» Short problem
Where a line holds the word "parts", copy that line.

» Provided material

*****

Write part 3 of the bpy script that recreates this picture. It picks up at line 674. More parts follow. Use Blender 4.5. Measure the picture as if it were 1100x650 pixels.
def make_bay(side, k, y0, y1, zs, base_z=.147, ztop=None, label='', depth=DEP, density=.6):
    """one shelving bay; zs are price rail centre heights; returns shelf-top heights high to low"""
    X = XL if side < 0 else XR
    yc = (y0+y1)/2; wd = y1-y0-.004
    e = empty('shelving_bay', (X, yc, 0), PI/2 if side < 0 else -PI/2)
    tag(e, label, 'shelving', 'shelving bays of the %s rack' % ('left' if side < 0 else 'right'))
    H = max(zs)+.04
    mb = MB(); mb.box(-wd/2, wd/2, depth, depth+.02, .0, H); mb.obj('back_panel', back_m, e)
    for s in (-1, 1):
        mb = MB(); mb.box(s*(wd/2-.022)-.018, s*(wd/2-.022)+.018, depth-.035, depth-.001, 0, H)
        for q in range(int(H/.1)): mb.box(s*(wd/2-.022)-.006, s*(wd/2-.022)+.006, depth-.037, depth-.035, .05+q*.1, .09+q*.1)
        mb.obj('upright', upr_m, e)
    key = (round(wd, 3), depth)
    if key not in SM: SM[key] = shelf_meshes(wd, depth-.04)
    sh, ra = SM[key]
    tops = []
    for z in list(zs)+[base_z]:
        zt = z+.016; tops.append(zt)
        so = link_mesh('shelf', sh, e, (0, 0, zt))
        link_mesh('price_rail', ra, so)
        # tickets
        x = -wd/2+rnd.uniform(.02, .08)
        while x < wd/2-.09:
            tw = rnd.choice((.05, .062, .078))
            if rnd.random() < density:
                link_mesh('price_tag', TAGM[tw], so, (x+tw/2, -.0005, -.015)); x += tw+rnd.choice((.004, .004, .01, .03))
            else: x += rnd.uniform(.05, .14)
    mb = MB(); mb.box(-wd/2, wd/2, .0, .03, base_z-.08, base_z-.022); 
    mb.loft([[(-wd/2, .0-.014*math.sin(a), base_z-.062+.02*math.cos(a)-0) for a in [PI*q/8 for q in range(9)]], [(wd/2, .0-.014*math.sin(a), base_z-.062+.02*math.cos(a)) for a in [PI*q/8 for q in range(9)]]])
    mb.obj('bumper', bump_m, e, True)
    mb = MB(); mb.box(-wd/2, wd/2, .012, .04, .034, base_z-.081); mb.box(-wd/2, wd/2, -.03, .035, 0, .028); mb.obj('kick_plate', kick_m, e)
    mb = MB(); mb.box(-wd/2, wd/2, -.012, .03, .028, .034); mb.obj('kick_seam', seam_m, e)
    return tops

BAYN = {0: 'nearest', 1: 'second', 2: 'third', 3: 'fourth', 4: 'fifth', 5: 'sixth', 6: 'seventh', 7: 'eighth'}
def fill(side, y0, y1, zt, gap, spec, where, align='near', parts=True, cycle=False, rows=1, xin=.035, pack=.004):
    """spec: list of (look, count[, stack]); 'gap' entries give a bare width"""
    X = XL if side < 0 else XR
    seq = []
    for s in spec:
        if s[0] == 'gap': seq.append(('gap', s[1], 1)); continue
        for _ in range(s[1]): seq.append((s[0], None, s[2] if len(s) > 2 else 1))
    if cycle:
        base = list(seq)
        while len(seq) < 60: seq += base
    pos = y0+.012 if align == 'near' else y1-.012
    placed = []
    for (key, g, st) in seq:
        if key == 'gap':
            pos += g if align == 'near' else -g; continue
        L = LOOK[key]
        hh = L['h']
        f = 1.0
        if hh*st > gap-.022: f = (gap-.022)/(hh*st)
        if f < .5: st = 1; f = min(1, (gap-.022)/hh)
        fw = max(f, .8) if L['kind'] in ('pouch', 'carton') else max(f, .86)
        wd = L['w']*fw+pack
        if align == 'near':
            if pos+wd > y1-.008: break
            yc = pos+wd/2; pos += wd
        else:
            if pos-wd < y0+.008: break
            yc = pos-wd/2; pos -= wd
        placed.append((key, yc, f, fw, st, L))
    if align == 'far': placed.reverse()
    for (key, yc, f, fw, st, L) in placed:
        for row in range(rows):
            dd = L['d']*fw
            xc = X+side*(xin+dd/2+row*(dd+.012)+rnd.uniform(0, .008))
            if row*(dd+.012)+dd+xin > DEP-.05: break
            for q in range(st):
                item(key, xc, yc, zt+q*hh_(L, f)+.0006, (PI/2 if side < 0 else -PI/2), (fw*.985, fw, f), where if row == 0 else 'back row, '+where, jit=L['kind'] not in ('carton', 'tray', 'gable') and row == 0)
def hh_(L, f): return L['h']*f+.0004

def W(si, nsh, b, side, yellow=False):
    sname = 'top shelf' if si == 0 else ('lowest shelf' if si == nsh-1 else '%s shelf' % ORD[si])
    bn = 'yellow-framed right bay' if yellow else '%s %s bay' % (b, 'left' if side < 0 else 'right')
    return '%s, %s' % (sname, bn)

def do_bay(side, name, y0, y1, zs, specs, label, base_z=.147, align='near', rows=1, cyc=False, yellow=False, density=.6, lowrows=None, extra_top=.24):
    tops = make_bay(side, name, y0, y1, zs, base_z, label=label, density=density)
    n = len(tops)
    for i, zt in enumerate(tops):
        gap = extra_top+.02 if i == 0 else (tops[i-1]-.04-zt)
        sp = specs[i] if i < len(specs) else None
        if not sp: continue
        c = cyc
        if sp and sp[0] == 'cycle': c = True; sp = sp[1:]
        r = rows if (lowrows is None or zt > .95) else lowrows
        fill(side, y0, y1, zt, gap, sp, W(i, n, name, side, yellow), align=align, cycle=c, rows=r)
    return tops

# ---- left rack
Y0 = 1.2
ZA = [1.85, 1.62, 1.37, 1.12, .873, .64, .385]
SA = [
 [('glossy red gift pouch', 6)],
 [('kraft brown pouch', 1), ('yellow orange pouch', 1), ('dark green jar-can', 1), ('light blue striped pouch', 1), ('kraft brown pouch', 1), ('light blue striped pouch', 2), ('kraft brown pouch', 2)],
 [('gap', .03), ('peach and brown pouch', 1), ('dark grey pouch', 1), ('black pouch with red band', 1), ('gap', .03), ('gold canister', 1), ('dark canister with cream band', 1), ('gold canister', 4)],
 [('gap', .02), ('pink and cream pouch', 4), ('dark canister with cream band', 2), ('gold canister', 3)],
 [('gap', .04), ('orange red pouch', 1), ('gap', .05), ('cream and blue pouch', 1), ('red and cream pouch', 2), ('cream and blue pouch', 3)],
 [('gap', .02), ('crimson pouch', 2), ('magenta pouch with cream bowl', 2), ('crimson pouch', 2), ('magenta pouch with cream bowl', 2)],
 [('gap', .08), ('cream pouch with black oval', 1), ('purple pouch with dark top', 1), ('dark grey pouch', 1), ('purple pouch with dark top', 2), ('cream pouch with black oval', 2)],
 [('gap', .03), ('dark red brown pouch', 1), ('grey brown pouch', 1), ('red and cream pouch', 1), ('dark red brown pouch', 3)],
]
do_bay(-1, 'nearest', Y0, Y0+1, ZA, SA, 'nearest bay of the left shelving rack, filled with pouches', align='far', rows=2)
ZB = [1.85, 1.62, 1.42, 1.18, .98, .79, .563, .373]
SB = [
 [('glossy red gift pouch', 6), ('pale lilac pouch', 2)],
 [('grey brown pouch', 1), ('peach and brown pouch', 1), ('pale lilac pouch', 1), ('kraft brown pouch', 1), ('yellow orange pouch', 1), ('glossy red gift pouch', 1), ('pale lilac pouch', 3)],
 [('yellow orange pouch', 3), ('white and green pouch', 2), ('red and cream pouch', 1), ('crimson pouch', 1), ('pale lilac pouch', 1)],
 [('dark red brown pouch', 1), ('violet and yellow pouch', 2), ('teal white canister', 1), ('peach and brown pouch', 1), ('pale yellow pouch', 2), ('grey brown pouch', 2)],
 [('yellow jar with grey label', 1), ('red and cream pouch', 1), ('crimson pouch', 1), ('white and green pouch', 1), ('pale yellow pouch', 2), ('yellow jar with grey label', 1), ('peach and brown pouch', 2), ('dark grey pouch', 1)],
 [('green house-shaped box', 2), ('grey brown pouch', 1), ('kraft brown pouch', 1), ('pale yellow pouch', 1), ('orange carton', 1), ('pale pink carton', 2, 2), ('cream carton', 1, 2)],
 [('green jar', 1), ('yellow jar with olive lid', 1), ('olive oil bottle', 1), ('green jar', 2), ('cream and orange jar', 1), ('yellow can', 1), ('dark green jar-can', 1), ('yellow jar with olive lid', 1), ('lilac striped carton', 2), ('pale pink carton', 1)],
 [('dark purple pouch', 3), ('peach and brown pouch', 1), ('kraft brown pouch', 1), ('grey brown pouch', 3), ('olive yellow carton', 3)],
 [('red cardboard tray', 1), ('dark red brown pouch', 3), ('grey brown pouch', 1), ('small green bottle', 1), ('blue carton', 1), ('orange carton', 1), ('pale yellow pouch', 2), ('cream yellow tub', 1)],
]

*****

» Task solution
Write part 3 of the bpy script that recreates this picture. It picks up at line 674. More parts follow. Use Blender 4.5. Measure the picture as if it were 1100x650 pixels.
def fill(side, y0, y1, zt, gap, spec, where, align='near', parts=True, cycle=False, rows=1, xin=.035, pack=.004):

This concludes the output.